Come sono cambiate le cose lì rispetto a quando lei era bambina?

All’epoca si viveva del tutto isolati, si sapeva poco anche della guerra, ma poi dopo l’arrivo delle truppe internazionali sono arrivati anche le comodità, la tv, i telefoni cellulari e le persone hanno iniziato ad essere informate. Ma non è cambiato nulla, non solo per loro, ma per gli afghani in genere. Ovviamente se vai a Kabul tutti parlano di politica, ma quello che accade non li tocca: le notizie gli entrano da un orecchio e gli escono dall’altro. Fondamentalmente non pensano, discutono e non agiscono. Le persone se non sono fisicamente in pericolo non agiscono. Per me la società afghana è come uno stupido gregge di pecore che segue il pastore e i nostri leader approfittano di questo.

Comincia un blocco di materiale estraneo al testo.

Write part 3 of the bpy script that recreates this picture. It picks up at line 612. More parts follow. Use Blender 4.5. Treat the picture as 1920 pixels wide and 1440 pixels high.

Crede nel processo di pace che è stato più volte promesso?

Il nostro Paese è corrotto, non credo nei nostri governanti, che non fanno che abbindolare le persone con un mucchio di stronzate: è solo un circo e non ci credo. Credo solo nei giovani che hanno la voglia di cambiare le cose, come spero di fare io attraverso i miei film.

Ha paura ad esporsi con queste dichiarazioni?

No, io non conto niente, il cinema e la cultura non contano nulla nel mio Paese. E io penso ogni giorno di andarmene, ma resisto. Perché odio l’Afghanistan, eppure lo amo profondamente.